* [Aim of the task]: Retype all of the data. Every line must match exactly.

=== Material provided ===

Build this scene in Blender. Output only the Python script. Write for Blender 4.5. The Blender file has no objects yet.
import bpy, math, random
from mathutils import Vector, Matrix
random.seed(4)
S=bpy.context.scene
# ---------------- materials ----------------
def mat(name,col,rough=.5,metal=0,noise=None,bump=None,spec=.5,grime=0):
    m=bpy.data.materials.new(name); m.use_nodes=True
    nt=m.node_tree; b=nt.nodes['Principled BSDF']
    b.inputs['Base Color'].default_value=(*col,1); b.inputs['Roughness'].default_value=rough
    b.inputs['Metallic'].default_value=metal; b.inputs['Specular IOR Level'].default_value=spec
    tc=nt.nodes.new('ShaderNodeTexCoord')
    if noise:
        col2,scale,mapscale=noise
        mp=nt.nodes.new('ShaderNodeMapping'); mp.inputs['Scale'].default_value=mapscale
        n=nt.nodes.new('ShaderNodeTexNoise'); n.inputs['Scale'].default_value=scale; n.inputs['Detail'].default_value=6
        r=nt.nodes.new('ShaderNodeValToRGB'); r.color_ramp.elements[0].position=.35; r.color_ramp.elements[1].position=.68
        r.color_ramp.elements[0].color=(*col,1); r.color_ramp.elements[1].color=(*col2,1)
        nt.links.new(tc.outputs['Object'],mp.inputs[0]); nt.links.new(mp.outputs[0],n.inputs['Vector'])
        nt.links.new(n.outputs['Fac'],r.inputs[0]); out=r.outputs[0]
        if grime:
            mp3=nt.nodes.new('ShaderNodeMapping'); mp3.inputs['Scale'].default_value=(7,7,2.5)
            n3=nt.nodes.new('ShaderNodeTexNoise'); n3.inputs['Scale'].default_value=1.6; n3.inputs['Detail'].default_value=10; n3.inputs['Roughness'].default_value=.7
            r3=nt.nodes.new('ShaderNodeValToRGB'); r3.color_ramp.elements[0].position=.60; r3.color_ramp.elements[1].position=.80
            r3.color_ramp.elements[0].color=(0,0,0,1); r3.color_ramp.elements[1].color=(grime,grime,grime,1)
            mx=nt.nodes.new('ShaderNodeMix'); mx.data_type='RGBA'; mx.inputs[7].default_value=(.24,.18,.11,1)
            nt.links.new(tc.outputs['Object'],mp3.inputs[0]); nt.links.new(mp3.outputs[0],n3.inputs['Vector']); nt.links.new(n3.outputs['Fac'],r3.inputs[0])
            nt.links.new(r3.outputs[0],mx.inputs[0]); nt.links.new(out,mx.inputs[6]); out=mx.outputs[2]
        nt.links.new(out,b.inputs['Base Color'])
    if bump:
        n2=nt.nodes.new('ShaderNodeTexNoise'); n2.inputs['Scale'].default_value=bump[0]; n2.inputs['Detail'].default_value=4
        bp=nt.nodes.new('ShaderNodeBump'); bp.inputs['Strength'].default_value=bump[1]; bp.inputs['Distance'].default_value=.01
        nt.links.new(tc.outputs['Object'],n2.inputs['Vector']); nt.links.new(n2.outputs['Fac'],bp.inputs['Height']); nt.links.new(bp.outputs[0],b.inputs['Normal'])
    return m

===

* [Written response]:
Build this scene in Blender. Output only the Python script. Write for Blender 4.5. The Blender file has no objects yet.
import bpy, math, random
from mathutils import Vector, Matrix
random.seed(4)
S=bpy.context.scene
# ---------------- materials ----------------
def mat(name,col,rough=.5,metal=0,noise=None,bump=None,spec=.5,grime=0):
    m=bpy.data.materials.new(name); m.use_nodes=True
    nt=m.node_tree; b=nt.nodes['Principled BSDF']
    b.inputs['Base Color'].default_value=(*col,1); b.inputs['Roughness'].default_value=rough
    b.inputs['Metallic'].default_value=metal; b.inputs['Specular IOR Level'].default_value=spec
    tc=nt.nodes.new('ShaderNodeTexCoord')
    if noise:
        col2,scale,mapscale=noise
        mp=nt.nodes.new('ShaderNodeMapping'); mp.inputs['Scale'].default_value=mapscale
        n=nt.nodes.new('ShaderNodeTexNoise'); n.inputs['Scale'].default_value=scale; n.inputs['Detail'].default_value=6
        r=nt.nodes.new('ShaderNodeValToRGB'); r.color_ramp.elements[0].position=.35; r.color_ramp.elements[1].position=.68
        r.color_ramp.elements[0].color=(*col,1); r.color_ramp.elements[1].color=(*col2,1)
        nt.links.new(tc.outputs['Object'],mp.inputs[0]); nt.links.new(mp.outputs[0],n.inputs['Vector'])
        nt.links.new(n.outputs['Fac'],r.inputs[0]); out=r.outputs[0]
        if grime:
            mp3=nt.nodes.new('ShaderNodeMapping'); mp3.inputs['Scale'].default_value=(7,7,2.5)
            n3=nt.nodes.new('ShaderNodeTexNoise'); n3.inputs['Scale'].default_value=1.6; n3.inputs['Detail'].default_value=10; n3.inputs['Roughness'].default_value=.7
            r3=nt.nodes.new('ShaderNodeValToRGB'); r3.color_ramp.elements[0].position=.60; r3.color_ramp.elements[1].position=.80
            r3.color_ramp.elements[0].color=(0,0,0,1); r3.color_ramp.elements[1].color=(grime,grime,grime,1)
            mx=nt.nodes.new('ShaderNodeMix'); mx.data_type='RGBA'; mx.inputs[7].default_value=(.24,.18,.11,1)
            nt.links.new(tc.outputs['Object'],mp3.inputs[0]); nt.links.new(mp3.outputs[0],n3.inputs['Vector']); nt.links.new(n3.outputs['Fac'],r3.inputs[0])
            nt.links.new(r3.outputs[0],mx.inputs[0]); nt.links.new(out,mx.inputs[6]); out=mx.outputs[2]
        nt.links.new(out,b.inputs['Base Color'])
    if bump:
        n2=nt.nodes.new('ShaderNodeTexNoise'); n2.inputs['Scale'].default_value=bump[0]; n2.inputs['Detail'].default_value=4
        bp=nt.nodes.new('ShaderNodeBump'); bp.inputs['Strength'].default_value=bump[1]; bp.inputs['Distance'].default_value=.01
        nt.links.new(tc.outputs['Object'],n2.inputs['Vector']); nt.links.new(n2.outputs['Fac'],bp.inputs['Height']); nt.links.new(bp.outputs[0],b.inputs['Normal'])
    return m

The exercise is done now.